Abstract

Bourdieu wrote that the sacralisation of art serves to consecrate the social order by ‘enabling educated people to believe in barbarism’ and persuading ‘the barbarians of their own barbarity’. But what about the ‘primitive’ art now accepted within the canon of western art? Do the ‘rules of art’ apply to the recent success of Maori art or do Maori artists play by their own rules? This article draws on field theory to examine indigenous culture in New Zealand museums, which occupies an ambiguous position in a post-settler nation. It explores the production of ‘Maori art’ in its various forms through its display in museums: from the ‘discovery’ of traditional Maori carving in the 1980s to the ‘triumph’ of contemporary Maori art in the 1990s, before considering the reception of this art by both majority Pakeha (European) and indigenous Maori visitors.
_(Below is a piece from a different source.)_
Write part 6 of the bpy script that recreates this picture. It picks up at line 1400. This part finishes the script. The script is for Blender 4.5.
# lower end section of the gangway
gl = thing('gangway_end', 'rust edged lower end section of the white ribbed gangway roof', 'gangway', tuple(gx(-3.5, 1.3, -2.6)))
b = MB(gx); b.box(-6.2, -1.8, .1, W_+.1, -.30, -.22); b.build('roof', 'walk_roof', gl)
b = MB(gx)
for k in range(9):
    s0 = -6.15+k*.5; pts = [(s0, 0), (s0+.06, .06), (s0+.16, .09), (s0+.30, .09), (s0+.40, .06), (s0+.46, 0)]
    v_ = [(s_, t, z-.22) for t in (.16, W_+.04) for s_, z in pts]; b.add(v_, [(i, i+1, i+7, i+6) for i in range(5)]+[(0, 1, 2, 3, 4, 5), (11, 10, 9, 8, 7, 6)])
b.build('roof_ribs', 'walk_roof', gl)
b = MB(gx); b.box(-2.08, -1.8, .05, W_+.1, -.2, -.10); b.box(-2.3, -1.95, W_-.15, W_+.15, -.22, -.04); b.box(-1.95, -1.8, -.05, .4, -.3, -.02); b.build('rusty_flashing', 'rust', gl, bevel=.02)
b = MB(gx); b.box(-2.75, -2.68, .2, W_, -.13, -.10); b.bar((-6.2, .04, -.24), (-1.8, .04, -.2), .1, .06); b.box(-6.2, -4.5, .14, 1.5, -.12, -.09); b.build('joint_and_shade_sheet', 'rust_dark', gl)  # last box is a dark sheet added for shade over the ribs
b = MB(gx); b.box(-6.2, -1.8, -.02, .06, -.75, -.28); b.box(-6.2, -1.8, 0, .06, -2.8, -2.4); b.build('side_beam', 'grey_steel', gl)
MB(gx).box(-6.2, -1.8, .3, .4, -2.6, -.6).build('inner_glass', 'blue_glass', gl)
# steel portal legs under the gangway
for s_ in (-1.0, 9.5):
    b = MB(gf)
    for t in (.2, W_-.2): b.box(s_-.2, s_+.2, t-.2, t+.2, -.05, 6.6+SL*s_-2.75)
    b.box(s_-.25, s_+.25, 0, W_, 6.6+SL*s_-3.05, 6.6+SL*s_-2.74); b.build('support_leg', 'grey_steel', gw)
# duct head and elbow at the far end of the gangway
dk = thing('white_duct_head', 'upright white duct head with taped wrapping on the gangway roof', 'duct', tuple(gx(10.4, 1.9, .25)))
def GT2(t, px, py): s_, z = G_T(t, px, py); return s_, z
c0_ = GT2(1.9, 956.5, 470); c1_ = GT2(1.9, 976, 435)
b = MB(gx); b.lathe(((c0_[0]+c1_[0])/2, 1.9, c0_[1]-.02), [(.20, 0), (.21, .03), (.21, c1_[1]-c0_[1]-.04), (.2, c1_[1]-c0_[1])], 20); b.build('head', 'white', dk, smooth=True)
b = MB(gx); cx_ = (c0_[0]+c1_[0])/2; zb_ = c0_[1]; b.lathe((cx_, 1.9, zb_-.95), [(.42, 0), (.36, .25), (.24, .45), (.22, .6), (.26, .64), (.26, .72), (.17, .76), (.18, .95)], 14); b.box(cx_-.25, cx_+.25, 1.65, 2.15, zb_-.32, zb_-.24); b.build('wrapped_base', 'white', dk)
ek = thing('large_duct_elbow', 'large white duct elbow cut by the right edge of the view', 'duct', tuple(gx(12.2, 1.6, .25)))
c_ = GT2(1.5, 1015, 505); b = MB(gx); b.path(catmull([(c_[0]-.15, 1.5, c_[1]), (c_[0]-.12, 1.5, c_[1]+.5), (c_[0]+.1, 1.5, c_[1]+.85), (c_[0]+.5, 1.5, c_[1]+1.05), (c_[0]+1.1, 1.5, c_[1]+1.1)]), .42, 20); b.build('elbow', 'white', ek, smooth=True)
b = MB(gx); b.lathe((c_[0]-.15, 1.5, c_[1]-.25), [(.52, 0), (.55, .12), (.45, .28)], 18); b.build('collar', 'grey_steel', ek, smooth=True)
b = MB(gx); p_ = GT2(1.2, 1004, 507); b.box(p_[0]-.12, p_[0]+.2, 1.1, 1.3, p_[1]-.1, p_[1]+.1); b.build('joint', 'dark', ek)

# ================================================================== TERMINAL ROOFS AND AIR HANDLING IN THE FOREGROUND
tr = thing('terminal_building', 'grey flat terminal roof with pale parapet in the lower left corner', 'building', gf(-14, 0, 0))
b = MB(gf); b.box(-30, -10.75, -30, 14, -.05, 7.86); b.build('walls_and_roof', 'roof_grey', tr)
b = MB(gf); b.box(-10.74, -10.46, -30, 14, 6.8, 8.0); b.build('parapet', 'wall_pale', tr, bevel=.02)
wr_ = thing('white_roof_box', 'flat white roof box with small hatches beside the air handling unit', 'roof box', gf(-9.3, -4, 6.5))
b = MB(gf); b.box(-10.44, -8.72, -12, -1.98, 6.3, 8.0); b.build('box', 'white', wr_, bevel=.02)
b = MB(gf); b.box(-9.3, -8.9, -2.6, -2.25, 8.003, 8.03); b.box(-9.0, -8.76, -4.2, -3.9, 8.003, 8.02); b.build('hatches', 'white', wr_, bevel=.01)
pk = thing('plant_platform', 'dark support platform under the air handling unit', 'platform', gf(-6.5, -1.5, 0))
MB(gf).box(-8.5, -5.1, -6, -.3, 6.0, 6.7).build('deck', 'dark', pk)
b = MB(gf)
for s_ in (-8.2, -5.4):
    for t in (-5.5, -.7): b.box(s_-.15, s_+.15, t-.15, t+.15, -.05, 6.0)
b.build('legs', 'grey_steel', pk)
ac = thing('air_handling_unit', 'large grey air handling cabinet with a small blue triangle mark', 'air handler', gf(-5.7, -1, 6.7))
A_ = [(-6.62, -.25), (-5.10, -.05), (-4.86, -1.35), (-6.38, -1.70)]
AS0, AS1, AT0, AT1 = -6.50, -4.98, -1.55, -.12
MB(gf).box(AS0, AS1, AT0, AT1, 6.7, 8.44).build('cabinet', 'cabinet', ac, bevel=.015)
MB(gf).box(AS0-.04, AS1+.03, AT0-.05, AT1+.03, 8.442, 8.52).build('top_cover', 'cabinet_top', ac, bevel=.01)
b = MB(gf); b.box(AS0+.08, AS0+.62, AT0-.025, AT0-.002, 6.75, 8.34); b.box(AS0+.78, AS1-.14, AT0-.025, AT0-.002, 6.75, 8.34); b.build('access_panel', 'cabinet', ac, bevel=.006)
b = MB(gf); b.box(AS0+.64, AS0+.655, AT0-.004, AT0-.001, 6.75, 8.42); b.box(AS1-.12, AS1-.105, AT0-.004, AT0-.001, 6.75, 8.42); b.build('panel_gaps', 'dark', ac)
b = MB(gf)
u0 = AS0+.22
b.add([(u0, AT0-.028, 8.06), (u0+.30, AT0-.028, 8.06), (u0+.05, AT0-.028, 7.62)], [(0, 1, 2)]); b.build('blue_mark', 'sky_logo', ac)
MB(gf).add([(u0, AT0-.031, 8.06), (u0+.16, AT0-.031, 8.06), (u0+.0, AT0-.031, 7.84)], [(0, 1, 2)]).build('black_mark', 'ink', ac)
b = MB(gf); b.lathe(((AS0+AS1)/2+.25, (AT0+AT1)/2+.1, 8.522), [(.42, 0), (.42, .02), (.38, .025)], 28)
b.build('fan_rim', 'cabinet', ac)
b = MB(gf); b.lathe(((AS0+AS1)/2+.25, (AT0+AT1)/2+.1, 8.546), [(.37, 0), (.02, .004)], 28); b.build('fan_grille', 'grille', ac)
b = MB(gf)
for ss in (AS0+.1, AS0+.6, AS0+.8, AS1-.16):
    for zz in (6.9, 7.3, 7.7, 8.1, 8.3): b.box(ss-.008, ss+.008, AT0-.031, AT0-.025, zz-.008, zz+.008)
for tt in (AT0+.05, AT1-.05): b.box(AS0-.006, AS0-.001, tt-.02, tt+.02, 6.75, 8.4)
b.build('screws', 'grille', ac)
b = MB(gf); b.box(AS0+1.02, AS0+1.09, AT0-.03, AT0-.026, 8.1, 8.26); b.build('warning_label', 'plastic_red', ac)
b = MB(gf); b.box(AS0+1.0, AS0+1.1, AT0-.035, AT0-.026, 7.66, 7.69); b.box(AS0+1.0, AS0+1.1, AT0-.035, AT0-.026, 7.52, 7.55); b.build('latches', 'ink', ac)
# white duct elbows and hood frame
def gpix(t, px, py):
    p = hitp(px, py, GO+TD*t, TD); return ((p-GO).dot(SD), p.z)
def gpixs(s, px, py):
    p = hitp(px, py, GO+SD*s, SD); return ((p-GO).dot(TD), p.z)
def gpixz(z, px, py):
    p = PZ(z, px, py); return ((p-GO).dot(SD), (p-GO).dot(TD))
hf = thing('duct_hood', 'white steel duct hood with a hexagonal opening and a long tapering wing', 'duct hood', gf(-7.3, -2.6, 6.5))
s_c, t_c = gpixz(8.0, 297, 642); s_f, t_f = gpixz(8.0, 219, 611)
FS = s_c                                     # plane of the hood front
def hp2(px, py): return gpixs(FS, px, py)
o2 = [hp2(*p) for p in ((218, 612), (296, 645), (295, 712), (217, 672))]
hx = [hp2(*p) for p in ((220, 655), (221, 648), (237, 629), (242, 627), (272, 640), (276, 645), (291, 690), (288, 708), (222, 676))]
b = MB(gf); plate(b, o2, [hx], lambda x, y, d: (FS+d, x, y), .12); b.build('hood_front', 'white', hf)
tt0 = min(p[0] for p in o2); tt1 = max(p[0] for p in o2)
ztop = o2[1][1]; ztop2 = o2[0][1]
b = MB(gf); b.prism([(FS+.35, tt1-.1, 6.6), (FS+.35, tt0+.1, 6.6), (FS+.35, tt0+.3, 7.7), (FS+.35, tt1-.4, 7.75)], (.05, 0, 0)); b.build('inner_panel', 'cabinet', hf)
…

The results of research at Te Papa (the national museum) simultaneously echo and depart from the prevailing patterns of social stratification seen in Bourdieu-inspired visitor studies worldwide. On the one hand we see the emergence of a new Maori museum audience as part of a social inclusion agenda, and, on the other, the persistent elitism of fine art, which eschews the new museology’s agenda of audience development. Despite paradoxical findings which question Bourdieu’s original concepts, such as the problematic absence of a Maori audience for contemporary Maori art, the article argues that we still need a ‘social critique’ of taste and distinction. While ‘Maori art’ has made gains in the museum world, the research has equally shown that indigenous art and artists are constrained within Antipodean artistic fields because the rules of the game are stacked against them, and success for their work comes at the expense of the continued exclusion of a broad Maori audience.